This post is about Women and Careers. At a Senior Women’s conference I heard this bold question being posed – is there something holding us back from our next promotion or are we really the ones keeping ourselves at our level, afraid to move up?
Let me start with a personal story. I used to work with a manager on the West Coast, a 10 hour difference to my timezone. He was being sensitive by scheduling our meetings for 7am PST, which was 5pm my time. I always pushed them out to noon PST. The kids were little and I preferred clearing the afternoon hours for family time and hold my meetings from home when they were already in bed. One day he called to tell me one of his managers resigned since she was planning on starting a family. Planning, and already she needed to resign as she couldn’t see how she could combined work with family life. That was the first time he actually referred to our weekly scheduling ritual and told me: “now I understand what you are doing.”
I remembered this story when a coworker approached me recently, telling me about what he defined as an issue – successful senior women not interested in taking on more senior roles and increased responsibility. It was an interesting dilemma – if the women who’d already made it to the top don’t want further promotions, how can we make any traction with parity in top jobs?
What do women want?
The Center for Talent Innovation researched the question what women want at work and marked five categories. According to this research we want to be able to flourish, excel, combine our careers with meaning and purpose, empower and be empowered and earn well. While women consider themselves ambitious, they don’t always want those top jobs. Some of that has to do with the perceptions about how power is being used and the burdens, struggles, sacrifices female leaders talk about. This leads us to believe the top jobs will not deliver on those five things we want at work. Thus, we become ambivalent about reaching for the top.
Is it possible that it is not the glass ceiling, which prevents women from making it to the top, but a “sticky floor”, the one we are afraid to step off of?
Our career graph
Each one of us has a career graph mapping our income over the course of our lifetime. It is not linear, it has its ups and downs, driven by various career and life decisions we make during the years. Almost every such graph you can find on the web will show women’s careers slow down during the years usually associated with the changes in the family. Most career women know there are periods in their career life, where they need to and/or want to free up time and energy resources to the home, the family, the children. And if you’re now thinking some men would say the same thing, let me quote an HBR research from Dec 2014 which showed that even for Harvard alumni across generations, primary childcare responsibilities lay with the women.
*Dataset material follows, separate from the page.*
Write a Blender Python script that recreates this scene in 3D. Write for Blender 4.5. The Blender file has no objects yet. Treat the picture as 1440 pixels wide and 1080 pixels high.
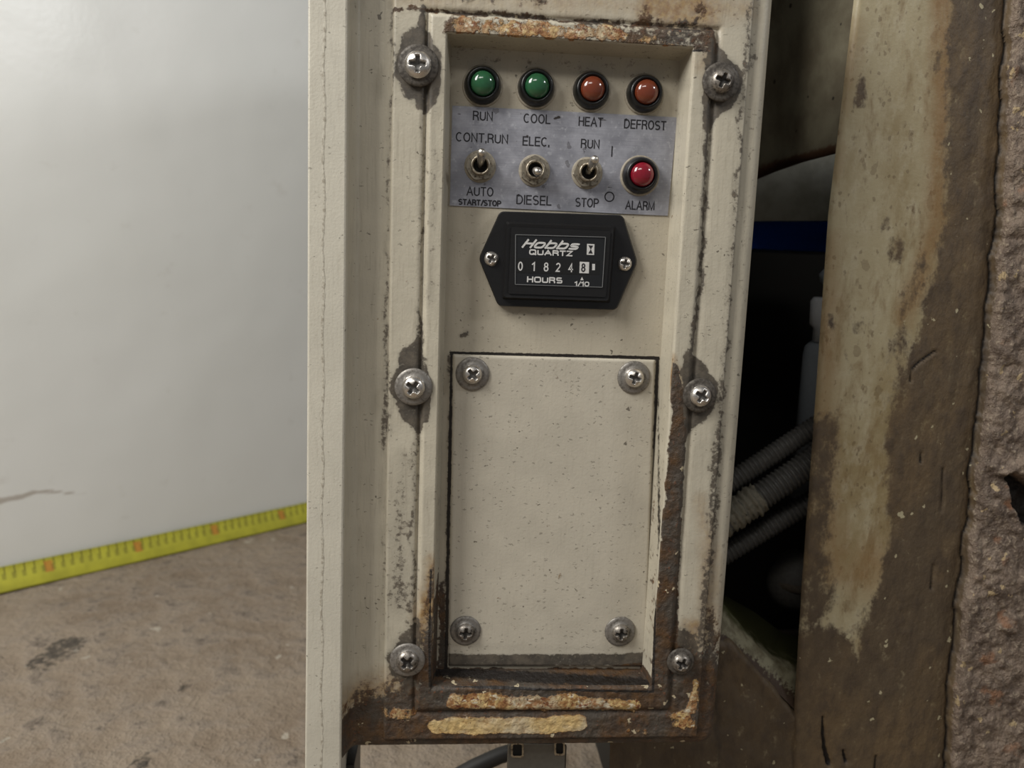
import bpy, bmesh, math, random
import numpy as np
from mathutils import Matrix, Vector
random.seed(7)
SC = bpy.context.scene
COL = SC.collection

# ------------------------------------------------------------------ camera
# world: X right along the control panel, Z up, Y away from the viewer; the panel face is the plane Y = 0
RX, RY, RZ = 0.14526376, -0.07151377, 0.03692201
T = np.array([0.022214, 0.00373681, 0.36327212])
F = 1080.0
cx, sx, cy, sy, cz, sz = (math.cos(RX), math.sin(RX), math.cos(RY), math.sin(RY), math.cos(RZ), math.sin(RZ))
RM = np.array([[1, 0, 0], [0, cx, -sx], [0, sx, cx]]) @ np.array([[cz, -sz, 0], [sz, cz, 0], [0, 0, 1]]) @ np.array([[cy, 0, sy], [0, 1, 0], [-sy, 0, cy]])
def toW(v): return np.array([v[0], v[2], -v[1]])
CAMP = toW(-RM.T @ T)
cam_data = bpy.data.cameras.new('camera')
cam = bpy.data.objects.new('camera', cam_data)
COL.objects.link(cam)
r_, u_, b_ = toW(RM[0]), toW(-RM[1]), toW(-RM[2])
cam.matrix_world = Matrix(((r_[0], u_[0], b_[0], CAMP[0]), (r_[1], u_[1], b_[1], CAMP[1]), (r_[2], u_[2], b_[2], CAMP[2]), (0, 0, 0, 1)))
cam_data.sensor_width = 36.0
cam_data.lens = 36.0 * F / 1440.0
cam_data.clip_start = 0.005
cam_data.clip_end = 50
cam_data.dof.use_dof = True
cam_data.dof.focus_distance = 0.362
cam_data.dof.aperture_fstop = 27.0 / 2.6
SC.camera = cam

# ------------------------------------------------------------------ world, lights, exposure
w = bpy.data.worlds.new('world'); SC.world = w; w.use_nodes = True
w.node_tree.nodes['Background'].inputs[0].default_value = (0.95, 0.97, 1.0, 1)
w.node_tree.nodes['Background'].inputs[1].default_value = 0.17
def area(name, loc, target, sx_, sy_, power, col=(1, 1, 1)):
    l = bpy.data.lights.new(name, 'AREA'); l.shape = 'RECTANGLE'; l.size = sx_; l.size_y = sy_; l.energy = power; l.color = col
    o = bpy.data.objects.new(name, l); COL.objects.link(o); o.location = loc
    d = Vector(target) - Vector(loc); o.rotation_euler = d.to_track_quat('-Z', 'Y').to_euler()
    return o
area('ceiling_tube_light', (-0.84, -0.46, 0.84), (-.25, .25, .05), 0.40, 0.6, 17, (1.0, 0.985, 0.95))
area('ceiling_tube_light', (-0.55, -1.6, 1.5), (-.3, .3, 0), 0.9, 0.2, 7.5, (1.0, 0.975, 0.93))
area('wall_highlight_lamp', (1.20, -0.68, 0.92), (-.53, .53, .31), 0.20, 0.12, 4.0, (0.95, 0.97, 1.0))  # unseen lamp added for the highlight on the wall's upper left
SC.view_settings.view_transform = 'Standard'
SC.view_settings.look = 'None'
SC.view_settings.exposure = 0.0
SC.view_settings.gamma = 1.0
SC.view_settings.use_curve_mapping = False

# ------------------------------------------------------------------ helpers
def ray(px, py):
    d = RM.T @ np.array([(px - 720) / F, (py - 540) / F, 1.0])
    return toW(d)
def P(px, py, Y=0.0):
    """the point of the plane at depth Y that the photograph shows at this pixel"""
    d = ray(px, py); return CAMP + d * ((Y - CAMP[1]) / d[1])
def PZ(px, py, Z):
    d = ray(px, py); return CAMP + d * ((Z - CAMP[2]) / d[2])
def mm(Y=0.0): return (Y - CAMP[1]) / F          # metres per pixel at depth Y

def lin(c):
    c = [x / 255.0 for x in c]
    return tuple((x / 12.92 if x <= 0.04045 else ((x + 0.055) / 1.055) ** 2.4) for x in c) + (1.0,)

def tag(o, label=None, cat=None, group=None, kind=None):
    if label: o['label'] = label
    if cat: o['category'] = cat
    if group: o['group'] = group
    if kind: o['kind'] = kind
    return o
def empty(name, loc=(0, 0, 0)):
    o = bpy.data.objects.new(name, None); COL.objects.link(o); o.location = loc; o.empty_display_size = 0.02
    return o
def link(name, me, mat=None, parent=None, smooth=False, at=None):
    if mat is not None and len(me.materials) == 0: me.materials.append(mat)
    o = bpy.data.objects.new(name, me); COL.objects.link(o)
    loc = Vector(at) if at is not None else Vector((0, 0, 0))
    if parent is not None:
        o.parent = parent
        p = parent
        while p is not None: loc = loc - p.location; p = p.parent
    o.location = loc
    if smooth:
        for p in me.polygons: p.use_smooth = True
    return o
def mesh(name, verts, faces):
    me = bpy.data.meshes.new(name); me.from_pydata([tuple(map(float, v)) for v in verts], [], faces); me.update(); return me

# numpy noise
def _h(ix, iy, s):
    n = (ix * 374761393 + iy * 668265263 + s * 1442695041) & 0xffffffff
    n = ((n ^ (n >> 13)) * 1274126177) & 0xffffffff
    return ((n ^ (n >> 16)) & 0xffff) / 65535.0
def vnoise(x, y, s=0):
    ix = np.floor(x).astype(np.int64); iy = np.floor(y).astype(np.int64)
    fx = x - ix; fy = y - iy
    fx = fx * fx * (3 - 2 * fx); fy = fy * fy * (3 - 2 * fy)
    a = _h(ix, iy, s); b = _h(ix + 1, iy, s); c = _h(ix, iy + 1, s); d = _h(ix + 1, iy + 1, s)
    return (a * (1 - fx) + b * fx) * (1 - fy) + (c * (1 - fx) + d * fx) * fy
def fbm(x, y, s=0, o=4):
    r = 0; a = 0.5; t = 0
    for i in range(o):
        r = r + a * vnoise(x, y, s + i * 17); t += a; a *= 0.5; x = x * 2.03 + 5.1; y = y * 2.03 + 1.7
    return r / t
def sstep(a, b, x):
    t = np.clip((x - a) / (b - a), 0, 1); return t * t * (3 - 2 * t)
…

Over the course of our life and career, there are periods where we redefine success in a different way than job levels and promotions. In her 2007 New York Times article The Opt-Out Revolution, Lisa Belkin called out this choice:
Women today have the equal right to make the same bargain that men have made for centuries — to take time from their family in pursuit of success. Instead, women are redefining success. And in doing so, they are redefining work. Success was about the male definition of money and power. There is nothing wrong with money or power. But they come at a high price. And lately when women talk about success they use words like satisfaction, balance and sanity.
Planning the cycles
A woman’s career in many cases includes ~10 challenging years, sometimes between her mid 20’s and mid 40’s. These are the years where she builds her career, her family and her home and finances. Organizations smart enough to support the changing needs of their employees’ work-life fit will reap the benefits in engagement and motivation. One of the challenges for those who chose to leave the workplace at some point during these years, is to find their way back when they are ready to do so.
In her wonderful book, What I Wish I Knew When I Was 20, Tina Seelig discusses the need to plan this career slowdown and recommends ways to keep developing your skills in some form, for example through volunteer activities. She brings the example Sandra Day O’Connor, who took time off from her career to raise her children but made sure her volunteering activities developed her skills and capabilities so that when she returned to the workplace she rose all the way to become a U.S. Supreme Court Justice.
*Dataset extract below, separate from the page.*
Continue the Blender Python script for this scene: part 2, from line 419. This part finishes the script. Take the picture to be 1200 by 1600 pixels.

Essentially, our career is what we choose it to be and it needs to fit into our lives and adapt it during the years. Which is why there should be no issue with a personal decision not to go for a promotion at a certain point, in support of the right work-life fit. What is important, though, is that we understand our decisions have consequences and plan our ramps as well as our descents, so that we thoughtfully control what is around the curve. So that one day, when we discover our life has shifted once more, our children are grown and maybe already out of the house and we find we can schedule our plans without needing to coordinate three other calendars, we want to be ready.
It’s a wonderful gift, discovering you can put yourself in the middle. Allow yourself to examine how this new phase of your life affects your career, your changing definitions of success, your career alignment with your purpose and your goals for the next few years, and the dreams you can allow yourself to dream, maybe even to fulfill.
So the next time a career opportunity for promotion comes up, maybe you can lead with a “yes”. And remember, the roles you are worried to say “yes” to, are those worth doing. They will take you up to a whole new level of impact and influence. Life is good at the top, it allows you to focus on what is important to you, what you believe in, what you want to promote. It is not a place to worry about, it’s a place to aspire to. If that’s what you want.